Bear harvest in 2020 was sixth best in Pennsylvania history

Annual bear harvests also continue at historically high levels. In the six and a half decades between 1915 and 1979, hunters typically harvested 424 bears per huntable year. Hunters didn’t harvest more than 1,000 bears in a single year until 1984, more than 2,000 bears until 1989 and more than 3,000 bears until 2000. They harvested more than 4,000 bears in a single year three times since 2005, two of those since 2011, with the record of 4,653 coming in 2019. Nine of the 10 largest harvests ever occurred in the past 13 years, with the 2020 harvest of 3,621 bears ranking sixth.

Pennsylvania’s hunters took 3,608 black bears in the 2020 seasons. That was down from 2019’s record of 4,653, but still the second-largest harvest in the past five years.

Bowhunters – with two weeks to hunt rather than one, as in the past – took an archery record 955 bears. The harvest was 1,041 in the 2-year-old muzzleloader/special firearms seasons and 1,177 in the general firearms season. The harvest in the extended season was 435. Hunters in the early season took 13 animals.

Hunters took bears in 59 of 67 counties and 22 of Pennsylvania’s 23 wildlife management units.

Potter County led the state in bear harvest; hunters killed 188 there. Lycoming County was next best, producing 186 bears, followed by Tioga, with 185; Clearfield, with 158; Monroe, with 152; Clinton, with 150; Elk, with 140; Luzerne, with 125; Centre, with 117; Bradford, with 108; Pike County, with 105; Wayne, with 100; and Carbon, with 97.

The largest bear harvested was a the 719-pound male taken with a crossbow last November 7 in Ayr Township, Fulton County, by Abby Strayer, of McConnellsburg. Hunters also took numerous other bears exceeding 600 pounds.

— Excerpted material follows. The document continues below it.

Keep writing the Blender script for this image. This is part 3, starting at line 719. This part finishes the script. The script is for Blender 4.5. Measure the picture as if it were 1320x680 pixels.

Opportunity and variety mark the 2021 bear seasons, which began with archery hunting on September 18 in Wildlife Management Units 2B, 5C and 5D. The season runs through November 26 there, including Sundays, November 14 and 21.

Archery hunting is permitted in WMU 5B from October 2 to November 19, including Sunday, November 14.

Archery bear hunting is permitted in all other WMUs from October 16 through November 6.

The statewide muzzleloader bear season runs October 16-23, while the statewide special firearms season for junior and senior license holders, mentored hunters ages 16 and under, active-duty military and certain disabled persons’ permit holders runs October 21-23.

The general statewide bear season is set for November 20-23, including Sunday, November 21.

Extended bear hunting is allowed in WMUs 1B, 2C, 3A, 3B, 3C, 3D, 4A, 4B, 4C, 4D, 4E and 5A from November 27 through December 4, including Sunday, November 28.

Bear season in WMUs 2B, 5B, 5C and 5D runs November 27 through December 11, including Sunday, November 28.

Hunters looking for bears in any season should focus first on finding food sources, ranging from apples to hard-mast crops like the nuts from oak, hickory and beech trees to standing agricultural crops, Carrollo suggested. Then, look for actual bear sign.

Of course, even in the best spots, not every hunter will fill a bear tag. Hunter success rates are typically 2 or 3 percent.

But with so many bears in so many places, just being in the woods give hunters a better chance of filling a tag than at maybe any other time in the last century-plus.